Method 4: Creating a new task (instead of modifying the Jar task)
tasks.create("MyFatJar", Jar::class) {
group = "my tasks" // OR, for example, "build"
description = "Creates a self-contained fat JAR of the application that can be run."
manifest.attributes["Main-Class"] = "com.example.MyMainClass"
duplicatesStrategy = DuplicatesStrategy.EXCLUDE
val dependencies = configurations
.runtimeClasspath
.get()
.map(::zipTree)
from(dependencies)
with(tasks.jar.get())
}
Running the created JAR
java -jar my-artifact.jar
The above solutions were tested with:
Java 17
Gradle 7.1 (which uses Kotlin 1.4.31 for .kts build scripts)
See the official Gradle documentation for creating uber (fat) JARs.
For more information about manifests, see Oracle Java Documentation: Working with Manifest files.
For difference between tasks.create() and tasks.register() see this post.
Note that your resource files will be included in the JAR file automatically (assuming they were placed in /src/main/resources/ directory or any custom directory set as resources root in the build file). To access a resource file in your application, use this code (note the / at the start of names):
Kotlin
val vegetables = MyClass::class.java.getResource("/vegetables.txt").readText()
// Alternative ways:
// val vegetables = object{}.javaClass.getResource("/vegetables.txt").readText()
// val vegetables = MyClass::class.java.getResourceAsStream("/vegetables.txt").reader().readText()
// val vegetables = object{}.javaClass.getResourceAsStream("/vegetables.txt").reader().readText()
Java
var stream = MyClass.class.getResource("/vegetables.txt").openStream();
// OR var stream = MyClass.class.getResourceAsStream("/vegetables.txt");
var reader = new BufferedReader(new InputStreamReader(stream));
var vegetables = reader.lines().collect(Collectors.joining("\n"));
Here is how to do it as of Gradle 6.5.1, Kotlin/Kotlin-Multiplatform 1.3.72, utilizing a build.gradle.kts file and without using an extra plugin which does seem unnecessary and problematic with multiplatform;
Note: in reality, few plugins work well with the multiplatform plugin from what I can tell, which is why I suspect its design philosophy is so verbose itself. It's actually fairly elegant IMHO, but not flexible or documented enough so it takes a ton of trial and error to setup even WITHOUT additional plugins.
Hope this helps others.
kotlin {
jvm {
compilations {
val main = getByName("main")
tasks {
register<Jar>("fatJar") {
group = "application"
manifest {
attributes["Implementation-Title"] = "Gradle Jar File Example"

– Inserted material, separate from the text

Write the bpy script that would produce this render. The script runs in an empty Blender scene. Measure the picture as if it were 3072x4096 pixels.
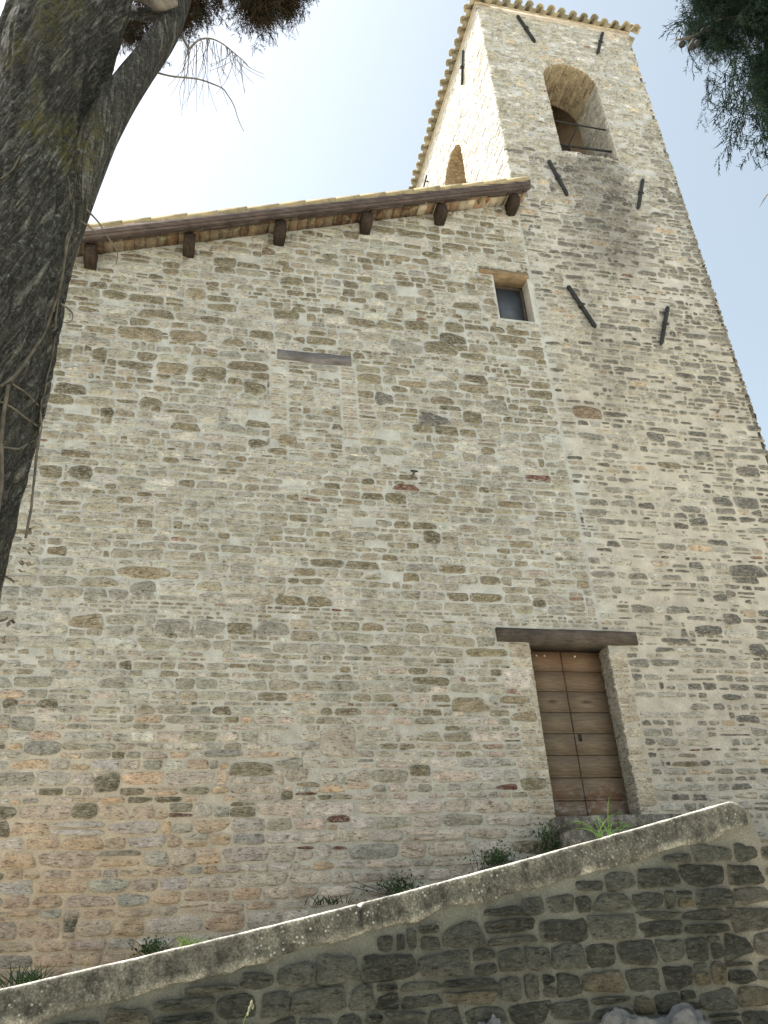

attributes["Implementation-Version"] = archiveVersion
attributes["Main-Class"] = "[[mainClassPath]]"
}
archiveBaseName.set("${project.name}-fat")
from(main.output.classesDirs, main.compileDependencyFiles)
with(jar.get() as CopySpec)
}
}
}
}
}
You could use the ShadowJar plugin to build a fat jar:
import com.github.jengelman.gradle.plugins.shadow.tasks.ShadowJar
buildscript {
repositories {
mavenCentral()
gradleScriptKotlin()
}
dependencies {
classpath(kotlinModule("gradle-plugin"))
classpath("com.github.jengelman.gradle.plugins:shadow:1.2.3")
}
}
apply {
plugin("kotlin")
plugin("com.github.johnrengelman.shadow")
}
repositories {
mavenCentral()
}
val shadowJar: ShadowJar by tasks
shadowJar.apply {
manifest.attributes.apply {
put("Implementation-Title", "Gradle Jar File Example")
put("Implementation-Version" version)
put("Main-Class", "com.mkyong.DateUtils")
}
baseName = project.name + "-all"
}
Simply run the task with 'shadowJar'.
NOTE: This assumes you're using GSK 0.7.0 (latest as of 02/13/2017).